Quando isso aconteceu, agentes telefonaram e mandaram mensagens pedindo ao repórter para retornar à zona permitida.

— Se a tornozeleira for rompida, o que ocorre?
Quando o repórter tentou retirá-la, uma luz vermelha acendeu, o aparelho vibrou e agentes da Susepe entraram em contato.

— O que ocorre quando os horários estipulados não são cumpridos?
Uma luz vermelha pisca, e os agentes enviam mensagens e telefonam.

— Se depois dos contatos o usuário da tornozeleira não obedece, o que é feito?
Isso não ocorreu no teste, mas, segundo a Susepe, o apenado seria considerado foragido.

— Como pode ser retirada a tornozeleira?
Nem a Susepe tem uma chave, senha ou outras forma de retirar a tornozeleira. A tira que prende o aparelho deve ser cortada.

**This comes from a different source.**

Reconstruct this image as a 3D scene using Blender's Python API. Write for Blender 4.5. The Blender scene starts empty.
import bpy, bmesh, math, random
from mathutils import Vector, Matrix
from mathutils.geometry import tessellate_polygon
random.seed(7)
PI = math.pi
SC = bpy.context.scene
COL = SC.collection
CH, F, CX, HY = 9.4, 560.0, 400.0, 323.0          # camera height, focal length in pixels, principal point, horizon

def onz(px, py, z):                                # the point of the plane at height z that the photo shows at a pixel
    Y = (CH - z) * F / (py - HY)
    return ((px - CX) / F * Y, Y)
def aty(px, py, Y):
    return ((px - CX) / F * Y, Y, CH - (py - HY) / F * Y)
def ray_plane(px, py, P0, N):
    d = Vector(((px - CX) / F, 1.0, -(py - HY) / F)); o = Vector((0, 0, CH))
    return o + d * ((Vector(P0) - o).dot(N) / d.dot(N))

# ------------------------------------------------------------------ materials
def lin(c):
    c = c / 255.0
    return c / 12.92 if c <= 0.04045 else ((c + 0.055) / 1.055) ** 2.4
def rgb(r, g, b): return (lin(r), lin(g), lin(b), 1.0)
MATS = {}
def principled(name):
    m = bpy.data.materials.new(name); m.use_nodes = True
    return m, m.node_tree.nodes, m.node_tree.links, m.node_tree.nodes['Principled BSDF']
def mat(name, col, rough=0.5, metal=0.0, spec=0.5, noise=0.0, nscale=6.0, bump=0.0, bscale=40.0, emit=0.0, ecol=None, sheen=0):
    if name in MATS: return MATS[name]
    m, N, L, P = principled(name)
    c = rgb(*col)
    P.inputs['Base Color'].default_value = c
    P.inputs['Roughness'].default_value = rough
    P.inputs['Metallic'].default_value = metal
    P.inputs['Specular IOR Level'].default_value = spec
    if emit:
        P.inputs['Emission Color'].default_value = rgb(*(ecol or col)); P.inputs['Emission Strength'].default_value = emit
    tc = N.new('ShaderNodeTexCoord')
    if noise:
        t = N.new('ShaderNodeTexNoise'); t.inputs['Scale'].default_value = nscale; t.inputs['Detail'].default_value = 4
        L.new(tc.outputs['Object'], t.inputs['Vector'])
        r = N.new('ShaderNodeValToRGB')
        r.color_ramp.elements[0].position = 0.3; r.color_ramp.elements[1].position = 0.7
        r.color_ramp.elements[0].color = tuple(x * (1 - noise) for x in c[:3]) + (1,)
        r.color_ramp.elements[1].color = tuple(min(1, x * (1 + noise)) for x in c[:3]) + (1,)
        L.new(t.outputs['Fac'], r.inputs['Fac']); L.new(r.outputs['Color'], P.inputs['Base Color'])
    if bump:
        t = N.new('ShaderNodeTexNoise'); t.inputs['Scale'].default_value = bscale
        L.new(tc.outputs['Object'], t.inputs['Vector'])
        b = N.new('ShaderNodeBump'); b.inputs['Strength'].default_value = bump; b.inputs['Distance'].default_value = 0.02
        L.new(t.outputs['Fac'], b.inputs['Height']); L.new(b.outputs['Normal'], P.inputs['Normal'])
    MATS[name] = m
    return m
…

— Os usuários são submetidos a constrangimentos?
O repórter de ZH não foi submetido a constrangimentos.

LIBERDADE VIGIADA
— A Susepe tem 674 tornozeleiras em atividade no Estado
— Dos 839 presos que usaram o equipamento, 27 (3,21%) romperam a tornozeleira
— Em média, são colocadas 35 tornozeleiras por dia
— Desde 30 de agosto, 22 (2,62%) monitorados eletronicamente se tornaram foragidos

O QUE É INFRAÇÃO
— Violação da zona de inclusão: quando o monitorado ultrapassa áreas de circulação permitidas pelo juiz

— Bateria: quando a carga fica em nível crítico ou a cinta que mantém a tornozeleira atada é rompida

— Dispositivo rompido: os sensores de luz e ar indicam quando o preso tenta violar a caixa

— Violação da zona de exclusão: quando o monitorado está em áreas que cadastradas como proibidas

O EQUIPAMENTO
— É composto de uma cinta com um cabo de fibra de aço e fibra ótica, e uma caixa à prova d'água onde estão os dispositivos de rastreamento e comunicação.

— Há um número de identificação que fica na parte de trás da caixa e é usado pela Susepe para o cadastro do apenado do semiaberto que tem o benefício de usar o equipamento.

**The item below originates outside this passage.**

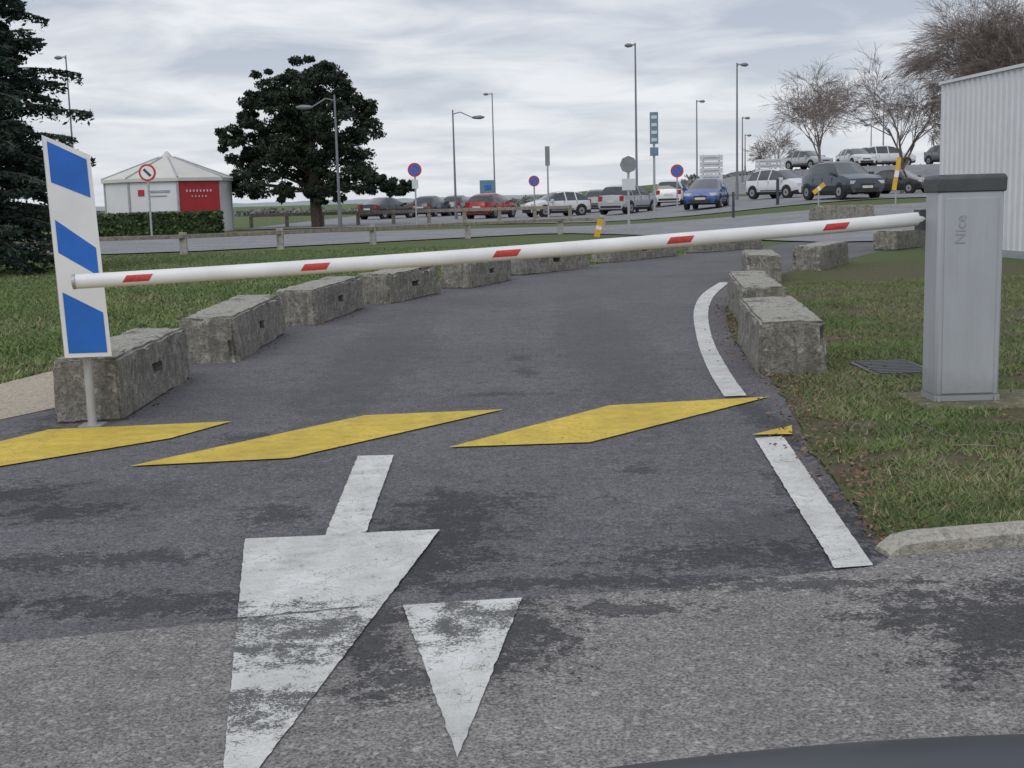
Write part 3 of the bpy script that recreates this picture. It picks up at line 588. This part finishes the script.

— Há uma bateria que dura cerca de 30 horas, um GPS, um sensor de luz e ar, dois chips de operadoras de celular, um dispositivo anti-impacto.
— Do lado de fora, uma luz comunica o status da bateria. Quando alterna entre verde e vermelho está descarregando.
— O equipamento é carregado na tomada, como um celular.